• Instructions to follow: Leave out all pictures and return, exactly as written, the lines from the line containing "Generate a Blender" to the line containing "return np.array([dx, dy, dz])", both ends kept.

**** Records shown ****

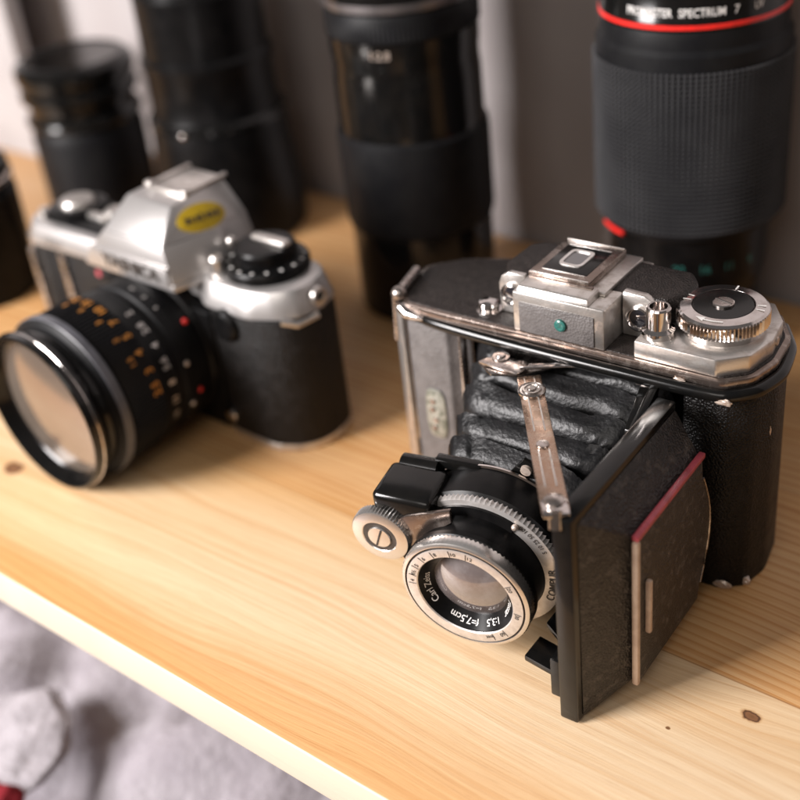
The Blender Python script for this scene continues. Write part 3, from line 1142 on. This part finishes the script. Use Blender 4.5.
# sticker on the right slope
p0, p1, p2 = Vector((42, -12, 118)), Vector((52, 22, 118)), Vector((36, 5, 135))
sn = (p1 - p0).cross(p2 - p0).normalized()
sx_ = Vector((0.5, 1, 0.1)); sx_ = (sx_ - sn * sx_.dot(sn)).normalized()
sy_ = sn.cross(sx_)
cs = (Vector((36, 5, 135)) + Vector((36, 24, 135)) + Vector((52, 22, 118)) + Vector((42, -12, 118))) / 4 + sx_ * 8 - sy_ * 1.5
b = MB(Matrix.Translation(cs) @ Matrix((sx_, sy_, sn)).transposed().to_4x4())
el = [(14.5 * cos(radians(a)), 8 * sin(radians(a))) for a in range(0, 360, 8)]
b.prism(el, -1.4, .9, bev=.2)
yk = b.build('sticker', 'yellow', ph)
b = MB(Matrix.Translation(cs) @ Matrix((sx_, sy_, sn)).transposed().to_4x4())
for i, (w_, h_) in enumerate(((2.2, 4), (1.6, 3), (2.2, 3.2), (1.4, 4.4), (2.2, 3), (1.8, 3.2), (2, 3.4))):
    xx = -10 + i * 3.1
    b.add([(xx, -h_ / 2, 1.4), (xx + w_, -h_ / 2, 1.4), (xx + w_, h_ / 2, 1.4), (xx, h_ / 2, 1.4)], [(0, 1, 2, 3)])
b.build('sticker_mark', 'black_print', yk)
# hot shoe
b = MB()
b.box(2, 33, 19, 48, 134.6, 136.0, bev=.4)
b.box(1, 4.2, 20, 50, 135.4, 137.4, bev=.6)
b.box(31, 34.2, 20, 50, 135.4, 137.4, bev=.6)
b.box(0, 5.5, 16, 21, 134.6, 139, bev=1.6)
b.box(30, 35.5, 16, 21, 134.6, 139, bev=1.6)
b.box(2, 33, 16, 19.4, 134.6, 137.4, bev=.7)
b.build('hot_shoe', 'satin_chrome', slr)
# rewind side (left)
b = MB()
b.prism(rounded([(-104, 8), (-30, 10), (-34, 44), (-104, 44)], 5), 96, 99, bev=.8)
b.lathe([(19, 99), (19, 102), (17, 103), (11, 103)], n=60, c=(-88, 27, 0))
b.build('left_deck', 'satin_black', slr)
b = MB()
b.lathe([(11, 102), (11, 105.5, .6), (10, 106.5), (0, 107)], n=60, c=(-88, 27, 0))
b.lathe([(7, 98.5), (7, 103), (5.5, 104.5), (0, 105)], n=40, c=(-55, 30, 0))
b.box(-72, -54, 20, 26, 98.6, 102.5, bev=1.4)
b.lathe([(4, 97), (4, 101), (0, 102)], n=30, c=(-106, 14, 0))
b.build('rewind_knob', 'satin_chrome', slr)
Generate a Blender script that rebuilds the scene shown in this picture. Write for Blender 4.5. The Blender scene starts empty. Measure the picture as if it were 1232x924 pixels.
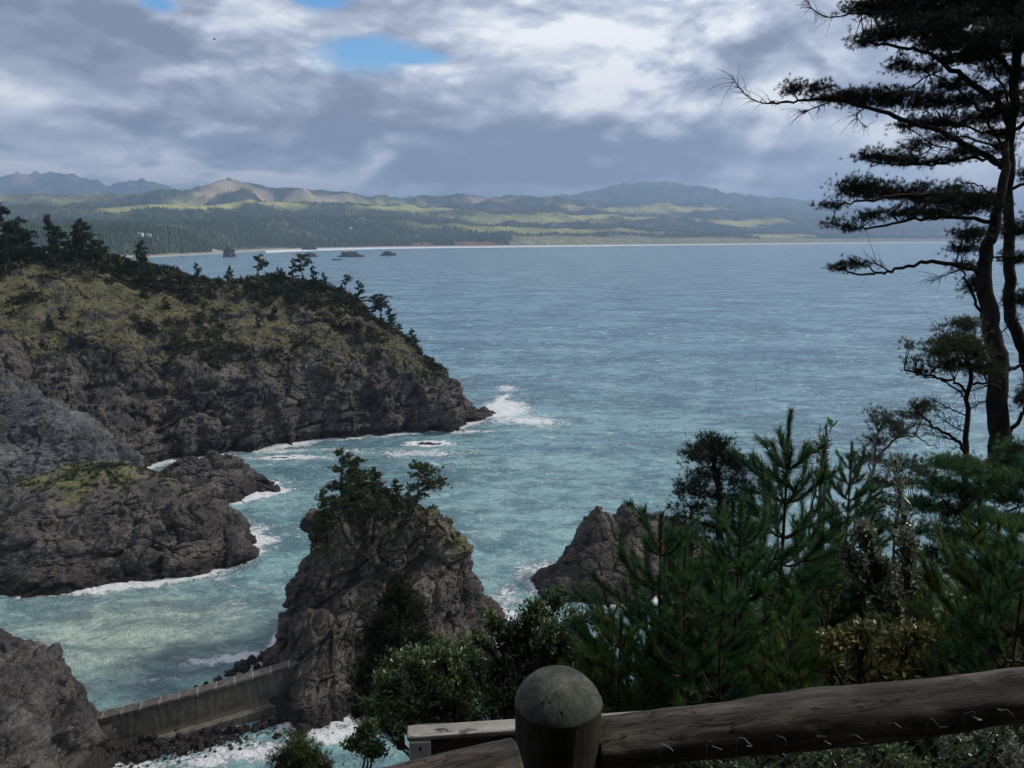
import bpy, math, random
import numpy as np
from mathutils import Vector

rng = np.random.default_rng(7)
random.seed(7)
scene = bpy.context.scene
col = scene.collection
R = math.radians

# ------------------------------------------------------------------ camera
W0, H0, F = 1232, 924, 900.0
PITCH = R(11.25)
CAMZ = 60.0
cp, sp = math.cos(PITCH), math.sin(PITCH)
cam_data = bpy.data.cameras.new('camera')
cam_data.sensor_width = 36
cam_data.lens = 36 * F / W0
cam_data.clip_start = 0.05
cam_data.clip_end = 80000
cam = bpy.data.objects.new('camera', cam_data)
cam.location = (0, 0, CAMZ)
cam.rotation_euler = (math.pi / 2 - PITCH, 0, 0)
col.objects.link(cam)
scene.camera = cam

def PD(px, py, d):
    """point seen at pixel px,py that stands d metres ahead"""
    dx, dy, dz = px - W0 / 2, F * cp + (H0 / 2 - py) * sp, -F * sp + (H0 / 2 - py) * cp
    k = d / dy
    return np.array([dx * k, d, CAMZ + dz * k])

def PZ(px, py, z=0.0):
    dx, dy, dz = px - W0 / 2, F * cp + (H0 / 2 - py) * sp, -F * sp + (H0 / 2 - py) * cp
    k = (z - CAMZ) / dz
    return np.array([dx * k, dy * k, z])

def PW(px, py, w):
    dx, dy, dz = px - W0 / 2, F * cp + (H0 / 2 - py) * sp, -F * sp + (H0 / 2 - py) * cp
    return np.array([dx, dy, dz]) * (w / F) + np.array([0, 0, CAMZ])

# ------------------------------------------------------------------ noise (numpy)
_perm = np.random.default_rng(3).permutation(4096).astype(np.int64)
def _hash(ix, iy, iz):
    return _perm[(_perm[(_perm[ix & 4095] + iy) & 4095] + iz) & 4095]
_grad = np.random.default_rng(5).normal(size=(4096, 3))
_grad /= np.linalg.norm(_grad, axis=1)[:, None]
_rnd = np.random.default_rng(11).random((4096, 3))

def perlin(p):
    p = np.asarray(p, dtype=np.float64)
    i = np.floor(p).astype(np.int64)
    f = p - i
    u = f * f * f * (f * (f * 6 - 15) + 10)
    out = 0
    for a in (0, 1):
        wa = u[:, 0] if a else 1 - u[:, 0]
        for b in (0, 1):
            wb = u[:, 1] if b else 1 - u[:, 1]
            for c in (0, 1):
                wc = u[:, 2] if c else 1 - u[:, 2]
                g = _grad[_hash(i[:, 0] + a, i[:, 1] + b, i[:, 2] + c)]
                d = g[:, 0] * (f[:, 0] - a) + g[:, 1] * (f[:, 1] - b) + g[:, 2] * (f[:, 2] - c)
                out = out + wa * wb * wc * d
    return out * 1.5

def fbm(p, octv=4, gain=0.5, lac=2.03):
    s, a = 0, 1.0
    q = np.array(p, dtype=np.float64)
    for k in range(octv):
        s = s + a * perlin(q + 17.3 * k)
        q = q * lac
        a *= gain
    return s

def ridged(p, octv=4, gain=0.5):
    s, a = 0, 1.0
    q = np.array(p, dtype=np.float64)
    for k in range(octv):
        s = s + a * (1 - np.abs(perlin(q + 9.1 * k)) * 2)
        q = q * 2.07
        a *= gain
    return s

def facets(p):
    """broken-rock facets: each jittered cell is a tilted plane"""
    p = np.asarray(p, dtype=np.float64)
    i = np.floor(p).astype(np.int64)
    best = np.full(len(p), 1e9); sec = np.full(len(p), 1e9)
    h = np.zeros(len(p))
    for a in (-1, 0, 1):
        for b in (-1, 0, 1):
            for c in (-1, 0, 1):
                hh = _hash(i[:, 0] + a, i[:, 1] + b, i[:, 2] + c)
                fp = np.stack([i[:, 0] + a, i[:, 1] + b, i[:, 2] + c], 1) + _rnd[hh]
                dlt = p - fp
                d = (dlt ** 2).sum(1)
                val = (dlt * _grad[(hh * 7) & 4095]).sum(1) * 1.2 + (_rnd[(hh * 3) & 4095, 0] - .5)
                m = d < best
                sec = np.where(m, best, np.minimum(sec, d))
                h = np.where(m, val, h)
                best = np.where(m, d, best)
    edge = np.clip((np.sqrt(sec) - np.sqrt(best)) / 0.12, 0, 1)
    return h - 0.35 * (1 - edge)

def sstep(x, a, b):
    t = np.clip((x - a) / (b - a), 0, 1)
    return t * t * (3 - 2 * t)

# ------------------------------------------------------------------ mesh building
class MB:
    def __init__(s):
        s.v = []; s.f = []; s.n = 0
    def add(s, verts, faces):
        verts = np.asarray(verts, dtype=np.float64).reshape(-1, 3)
        faces = np.asarray(faces, dtype=np.int64)
        s.v.append(verts); s.f.append(faces + s.n); s.n += len(verts)
    def tube(s, pts, rad, n=7, cap=True):
        pts = np.asarray(pts, float); m = len(pts)
        rad = np.broadcast_to(np.asarray(rad, float), (m,))
        t = np.gradient(pts, axis=0)
        t /= np.linalg.norm(t, axis=1)[:, None] + 1e-12
        up = np.array([0.3, 0.5, 0.8]) if abs(t[0, 2]) < .9 else np.array([1.0, 0.2, 0])
        a = np.cross(t, up); a /= np.linalg.norm(a, axis=1)[:, None] + 1e-12
        b = np.cross(t, a)
        th = np.linspace(0, 2 * math.pi, n, endpoint=False)
        ring = pts[:, None] + rad[:, None, None] * (np.cos(th)[None, :, None] * a[:, None] + np.sin(th)[None, :, None] * b[:, None])
        v = ring.reshape(-1, 3)
        i = np.arange(m - 1)[:, None] * n; j = np.arange(n)[None]; j2 = (j + 1) % n
        q = np.stack([i + j, i + j2, i + n + j2, i + n + j], -1).reshape(-1, 4)
        s.add(v, q)
        if cap:
            v2 = np.concatenate([v[:n], [pts[0]], v[-n:], [pts[-1]]])
            k = np.arange(n); k2 = (k + 1) % n
            s.add(v2, np.concatenate([np.stack([k2, k, np.full(n, n)], 1), np.stack([k + n + 1, k2 + n + 1, np.full(n, 2 * n + 1)], 1)]))
    def box(s, c, sx, sy, sz, rot=None, taper=1.0):
        v = np.array([[x, y, z] for z in (-1, 1) for y in (-1, 1) for x in (-1, 1)], float) * .5
        v[4:, :2] *= taper
        v *= (sx, sy, sz)
        if rot is not None: v = v @ np.asarray(rot).T
        s.add(v + np.asarray(c), [[0, 2, 3, 1], [4, 5, 7, 6], [0, 1, 5, 4], [2, 6, 7, 3], [1, 3, 7, 5], [0, 4, 6, 2]])
    def blades(s, base, d, L, w, droop=0.0):
        """thin tapering triangles (needles)"""
        N = len(base)
        if N == 0: return
        L = np.broadcast_to(L, (N,)); w = np.broadcast_to(w, (N,))
        d = d / (np.linalg.norm(d, axis=1)[:, None] + 1e-9)
        r = rng.normal(size=(N, 3)); sd = np.cross(d, r); sd /= np.linalg.norm(sd, axis=1)[:, None] + 1e-9
        tip = base + d * L[:, None]; tip[:, 2] -= droop * L
        v = np.stack([base - sd * w[:, None] / 2, base + sd * w[:, None] / 2, tip], 1).reshape(-1, 3)
        s.add(v, np.arange(3 * N).reshape(-1, 3))
    def leaves(s, base, d, L, w):
        """oval leaves, folded a little along the midrib"""
        N = len(base)
        L = np.broadcast_to(L, (N,))[:, None]; w = np.broadcast_to(w, (N,))[:, None]
        d = d / (np.linalg.norm(d, axis=1)[:, None] + 1e-9)
        r = rng.normal(size=(N, 3)) * .7 + np.array([0, 0, 1.0]); sd = np.cross(d, r); sd /= np.linalg.norm(sd, axis=1)[:, None] + 1e-9
        nn = np.cross(sd, d)
        v = np.stack([base, base + d * L * .35 + sd * w * .5 + nn * w * .15, base + d * L * .75 + sd * w * .38 + nn * w * .12, base + d * L,
                      base + d * L * .75 - sd * w * .38 + nn * w * .12, base + d * L * .35 - sd * w * .5 + nn * w * .15], 1).reshape(-1, 3)
        k = np.arange(N)[:, None] * 6
        s.add(v, np.concatenate([k + [0, 1, 2, 3], k + [0, 3, 4, 5]]))
    def mesh(s, name, mat, smooth=False, attrs=None):
        me = bpy.data.meshes.new(name)
        V = np.concatenate(s.v)
        me.vertices.add(len(V)); me.vertices.foreach_set('co', V.astype(np.float32).ravel())
        loops = np.concatenate([f.ravel() for f in s.f])
        tot = np.concatenate([np.full(len(f), f.shape[1]) for f in s.f])
        st = np.concatenate([[0], np.cumsum(tot)[:-1]])
        me.loops.add(len(loops)); me.loops.foreach_set('vertex_index', loops.astype(np.int32))
        me.polygons.add(len(tot)); me.polygons.foreach_set('loop_start', st.astype(np.int32)); me.polygons.foreach_set('loop_total', tot.astype(np.int32))
        me.polygons.foreach_set('use_smooth', np.full(len(tot), bool(smooth)))
        me.update(calc_edges=True)
        for k, a in (attrs or {}).items():
            at = me.attributes.new(k, 'FLOAT', 'POINT'); at.data.foreach_set('value', np.asarray(a, np.float32))
        me.materials.append(mat)
        return me

def tag(o, label=None, cat=None, group=None, kind=None):
    if label: o['label'] = label
    if cat: o['category'] = cat
    if group: o['group'] = group
    if kind: o['kind'] = kind
    return o

def obj(name, me, parent=None, loc=None):
    o = bpy.data.objects.new(name, me)
    col.objects.link(o)
    if parent: o.parent = parent
    if loc is not None: o.location = loc
    return o

def empty(name, loc=(0, 0, 0), rz=0):
    o = bpy.data.objects.new(name, None); col.objects.link(o)
    o.location = tuple(loc); o.rotation_euler = (0, 0, rz); o.empty_display_size = .2
    return o

def grid_faces(m, n, wrap=False):
    i = np.arange(m - 1)[:, None] * n
    j = np.arange(n if wrap else n - 1)[None]
    j2 = (j + 1) % n
    return np.stack([i + j, i + j2, i + n + j2, i + n + j], -1).reshape(-1, 4)

def grid_normals(P, wrap=False):
    """P: (m,n,3)"""
    if wrap:
        du = np.roll(P, -1, 1) - np.roll(P, 1, 1)
    else:
        du = np.gradient(P, axis=1)
    dv = np.gradient(P, axis=0)
    n = np.cross(du, dv)
    return n / (np.linalg.norm(n, axis=2)[..., None] + 1e-9)

def crspline(pts, n):
    """Catmull-Rom through pts (k, ...) -> n samples"""
    pts = np.asarray(pts, float); k = len(pts)
    P = np.concatenate([[2 * pts[0] - pts[1]], pts, [2 * pts[-1] - pts[-2]]])
    t = np.linspace(0, k - 1 - 1e-9, n); i = t.astype(int); f = t - i
    sh = (n,) + (1,) * (pts.ndim - 1); f = f.reshape(sh)
    p0, p1, p2, p3 = P[i], P[i + 1], P[i + 2], P[i + 3]
    return .5 * (2 * p1 + (p2 - p0) * f + (2 * p0 - 5 * p1 + 4 * p2 - p3) * f ** 2 + (3 * p1 - p0 - 3 * p2 + p3) * f ** 3)

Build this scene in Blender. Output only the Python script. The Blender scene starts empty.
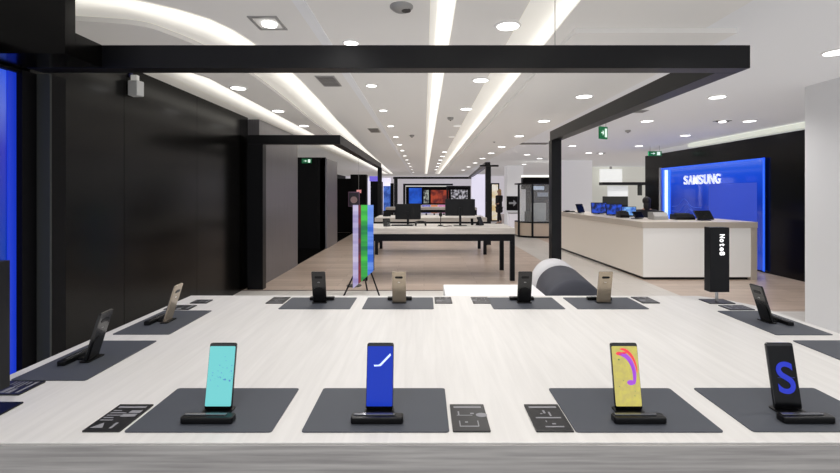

****

• Correct answer:
Generate a Blender script that rebuilds the scene shown in this picture. Write for Blender 4.5. The Blender scene starts empty. Measure the picture as if it were 1232x924 pixels.
import bpy, math, random
import numpy as np
from mathutils import Vector

rng = np.random.default_rng(7)
random.seed(7)
scene = bpy.context.scene
col = scene.collection
R = math.radians

# ------------------------------------------------------------------ camera
W0, H0, F = 1232, 924, 900.0
PITCH = R(11.25)
CAMZ = 60.0
cp, sp = math.cos(PITCH), math.sin(PITCH)
cam_data = bpy.data.cameras.new('camera')
cam_data.sensor_width = 36
cam_data.lens = 36 * F / W0
cam_data.clip_start = 0.05
cam_data.clip_end = 80000
cam = bpy.data.objects.new('camera', cam_data)
cam.location = (0, 0, CAMZ)
cam.rotation_euler = (math.pi / 2 - PITCH, 0, 0)
col.objects.link(cam)
scene.camera = cam

def PD(px, py, d):
    """point seen at pixel px,py that stands d metres ahead"""
    dx, dy, dz = px - W0 / 2, F * cp + (H0 / 2 - py) * sp, -F * sp + (H0 / 2 - py) * cp
    k = d / dy
    return np.array([dx * k, d, CAMZ + dz * k])

def PZ(px, py, z=0.0):
    dx, dy, dz = px - W0 / 2, F * cp + (H0 / 2 - py) * sp, -F * sp + (H0 / 2 - py) * cp
    k = (z - CAMZ) / dz
    return np.array([dx * k, dy * k, z])

def PW(px, py, w):
    dx, dy, dz = px - W0 / 2, F * cp + (H0 / 2 - py) * sp, -F * sp + (H0 / 2 - py) * cp
    return np.array([dx, dy, dz]) * (w / F) + np.array([0, 0, CAMZ])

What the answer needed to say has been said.